Posted: November 29th, 2011 | Author: | Filed under: Events, Telecom Trends | Tags: , , , , | 2 Comments »

During my recent attendance at Management World Americas, it became clear that the subject of machine-to-machine communications (M2M) had progressed from the innovative discussion stage into concepts and uses within real industry verticals.

I listened to an interesting session in which the presenters noted that M2M may well, in fact, be the biggest trend of our time; however, as it currently provides only one percent of mobile revenue, communications service provider (CSP) investment is being held back.

What the market seeks is a one-stop approach, or umbrella solution for connectivity and M2M applications—similar to the Ethernet-exchange or Cloud-broker principles currently being seen across the industry. Through this approach, there’s great potential for growth, particularly for value-added services, if CSPs can prioritize and exert discipline in M2M investments and resources.

Vendors focusing on specific vertical markets will be ideally placed to gain a seat at the table, as many verticals, such as utility, healthcare, manufacturing and retail, use some form of M2M. But as sure as death, tax and CAPEX reduction, CSPs are looking for a quick return on investment (ROI), and in order to improve time-to-market, they must first invest in the right enabling technology.
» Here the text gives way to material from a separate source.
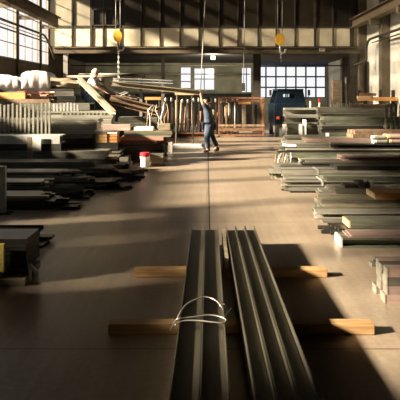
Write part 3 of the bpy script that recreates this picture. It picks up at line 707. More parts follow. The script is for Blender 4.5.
# platform the second worker stands on and the sheet rack behind
stack(17.7, 1.3, L, [
 (124, 140, 'box', 5, 2, 'steel_dark', 'dark tubes under the platform of the worker in the white shirt', {}),
 (122, 131, 'side', 5, 2, 'steel_grey', 'grey channels under the platform of the worker in the white shirt', {}),
 (118, 123, 'sheet', 1, 5, 'steel_grey', 'grey plates on which the worker in the white shirt stands', {'jit':.02})])
zp = wz(123,17.7)
Yp = 17.75
zl = [zp, wz(113,Yp), wz(104,Yp), wz(96,Yp), wz(88.5,Yp)]
blk(-20, 77, Yp, 1.1, zl[0], zl[1], 'box', 5, 2, 'steel_dark', 'dark tubes stacked on the grey plates left of the white shirt worker')
blk(-20, 76.5, Yp, 1.1, zl[1], zl[2], 'side', 5, 1, 'steel_grey', 'grey channels stacked left of the white shirt worker, second tier')
blk(-20, 76, Yp, 1.1, zl[2], zl[3], 'sheet', 1, 3, 'steel_dark', 'dark sheets below the bright white covers at far left')
blk(-20, 74, Yp, 1.1, zl[3], zl[4], 'sheet', 1, 3, 'steel_grey', 'grey sheets directly under the bright white covers at far left')
# white plastic-wrapped packs
def wrapped(px0, px1, Y, w, z0, z1, label, seed, tilt=0):
    random.seed(seed); bm = bmesh.new(); nx, ny = 14, 6; x0, x1 = wx(px0,Y), wx(px1,Y); cx = (x0+x1)/2
    top = [[bm.verts.new((x0+(x1-x0)*i/nx-cx, w*j/ny+random.uniform(-.02,.02), (z1-z0)*(.72+.28*abs(math.sin(math.pi*i/nx))**.3*abs(math.sin(math.pi*(.15+.7*j/ny)))**.5)+tilt*(i/nx-.5)+random.uniform(-.035,.035))) for j in range(ny+1)] for i in range(nx+1)]
    for i in range(nx):
        for j in range(ny): bm.faces.new((top[i][j], top[i+1][j], top[i+1][j+1], top[i][j+1]))
    rim = [top[i][0] for i in range(nx+1)]+[top[nx][j] for j in range(1, ny+1)]+[top[i][ny] for i in range(nx-1, -1, -1)]+[top[0][j] for j in range(ny-1, 0, -1)]
    bot = [bm.verts.new((v.co.x, v.co.y, .0)) for v in rim]
    for k in range(len(rim)): bm.faces.new((rim[k], rim[(k+1)%len(rim)], bot[(k+1)%len(rim)], bot[k]))
    bm.faces.new(bot)
    return tag(link('wrapped_pack', mesh_of('wrapped_pack', bm, True), 'white_cloth', None, (cx, Y, z0+.002)), label, 'cover')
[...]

To truly succeed, they will need to build an enablement framework that includes a connectivity model, device templates, collection and data analysis—assuming that the 3G/4G network is either in place or under construction. Within this framework, a defined catalog of specific service descriptions, superior scalability and automation are all necessities, as is using collected data to make analytical assessments and provide proactive resolutions to problems. Some good examples include using smart-grid meter data for innovative pricing, or using automotive data to aid in preventative maintenance and warranty cost reduction—these, of course, are not even one percent of the potential uses of M2M technology.
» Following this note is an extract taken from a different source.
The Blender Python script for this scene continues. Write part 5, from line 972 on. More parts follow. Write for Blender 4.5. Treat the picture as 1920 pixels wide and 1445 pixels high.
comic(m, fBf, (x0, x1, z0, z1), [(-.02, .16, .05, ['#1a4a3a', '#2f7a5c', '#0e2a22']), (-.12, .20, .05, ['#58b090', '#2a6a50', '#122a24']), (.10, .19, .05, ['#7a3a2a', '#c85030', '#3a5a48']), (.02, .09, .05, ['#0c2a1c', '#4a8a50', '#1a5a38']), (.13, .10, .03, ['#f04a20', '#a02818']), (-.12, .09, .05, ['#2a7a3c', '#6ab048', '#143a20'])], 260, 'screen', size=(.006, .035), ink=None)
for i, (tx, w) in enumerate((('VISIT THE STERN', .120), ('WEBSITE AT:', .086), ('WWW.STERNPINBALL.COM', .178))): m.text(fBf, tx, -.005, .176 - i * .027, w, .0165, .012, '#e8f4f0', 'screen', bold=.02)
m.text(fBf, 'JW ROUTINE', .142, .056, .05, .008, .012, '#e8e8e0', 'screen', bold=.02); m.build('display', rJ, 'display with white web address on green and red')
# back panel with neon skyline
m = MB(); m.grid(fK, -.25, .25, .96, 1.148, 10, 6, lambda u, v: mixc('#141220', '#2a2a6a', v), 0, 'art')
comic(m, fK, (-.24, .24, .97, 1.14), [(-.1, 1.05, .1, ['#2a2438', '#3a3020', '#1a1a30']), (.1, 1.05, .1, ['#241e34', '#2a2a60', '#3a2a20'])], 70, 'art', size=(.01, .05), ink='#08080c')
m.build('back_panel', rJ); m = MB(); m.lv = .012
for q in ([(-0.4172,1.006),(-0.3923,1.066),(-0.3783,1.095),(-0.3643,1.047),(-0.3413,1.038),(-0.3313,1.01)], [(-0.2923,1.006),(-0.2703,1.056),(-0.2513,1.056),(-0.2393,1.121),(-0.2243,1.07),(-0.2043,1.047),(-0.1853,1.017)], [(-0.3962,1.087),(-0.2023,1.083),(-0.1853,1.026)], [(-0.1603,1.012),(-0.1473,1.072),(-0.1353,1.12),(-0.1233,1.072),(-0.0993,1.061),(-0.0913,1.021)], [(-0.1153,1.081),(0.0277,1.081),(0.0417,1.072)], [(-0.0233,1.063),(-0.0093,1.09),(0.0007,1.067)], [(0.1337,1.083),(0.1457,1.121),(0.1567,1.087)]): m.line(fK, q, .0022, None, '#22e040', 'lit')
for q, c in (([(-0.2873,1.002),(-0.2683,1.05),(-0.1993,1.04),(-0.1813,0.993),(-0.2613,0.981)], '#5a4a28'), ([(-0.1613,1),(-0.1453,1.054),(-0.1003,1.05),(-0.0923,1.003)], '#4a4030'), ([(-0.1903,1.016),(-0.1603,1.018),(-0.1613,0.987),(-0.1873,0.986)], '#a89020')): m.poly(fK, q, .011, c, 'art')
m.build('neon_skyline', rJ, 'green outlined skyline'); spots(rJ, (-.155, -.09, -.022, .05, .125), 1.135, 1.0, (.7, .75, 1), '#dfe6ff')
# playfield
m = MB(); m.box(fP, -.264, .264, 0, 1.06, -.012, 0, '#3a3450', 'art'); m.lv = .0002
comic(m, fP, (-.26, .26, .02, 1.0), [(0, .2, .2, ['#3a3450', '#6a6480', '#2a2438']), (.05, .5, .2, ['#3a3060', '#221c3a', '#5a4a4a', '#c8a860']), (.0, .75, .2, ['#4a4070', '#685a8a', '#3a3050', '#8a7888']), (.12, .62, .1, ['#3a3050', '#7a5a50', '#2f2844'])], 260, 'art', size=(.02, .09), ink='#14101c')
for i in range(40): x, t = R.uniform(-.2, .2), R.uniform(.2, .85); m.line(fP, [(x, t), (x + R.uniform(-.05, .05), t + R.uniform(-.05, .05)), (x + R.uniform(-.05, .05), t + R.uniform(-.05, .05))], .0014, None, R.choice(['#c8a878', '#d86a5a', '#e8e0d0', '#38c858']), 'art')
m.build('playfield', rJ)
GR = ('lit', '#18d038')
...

A key concern related to the implementation of M2M is the massive IP scalability required for end-devices, and industry forums are already investigating how IPv6 will have a leading role to play. Another way to help address these concerns is through just-in-time device activation or dynamic SIM management, where retailers or equipment wholesalers can enable devices at the point-of-sale—bringing significant cost-efficiency. This approach could typically be welcomed in the impending introduction of new, SIM-enabled vehicles rolling off the production line.

Ultimately, initial reluctance of CSPs to make investments in M2M needs to be offset with assurances around operational efficiency and acceptable ROI dependent upon time-to-market. This coupled with an ability to automate, maintain cost control, billing models and OSS are key considerations CSPs must make in order to play in this opportunity-rich space.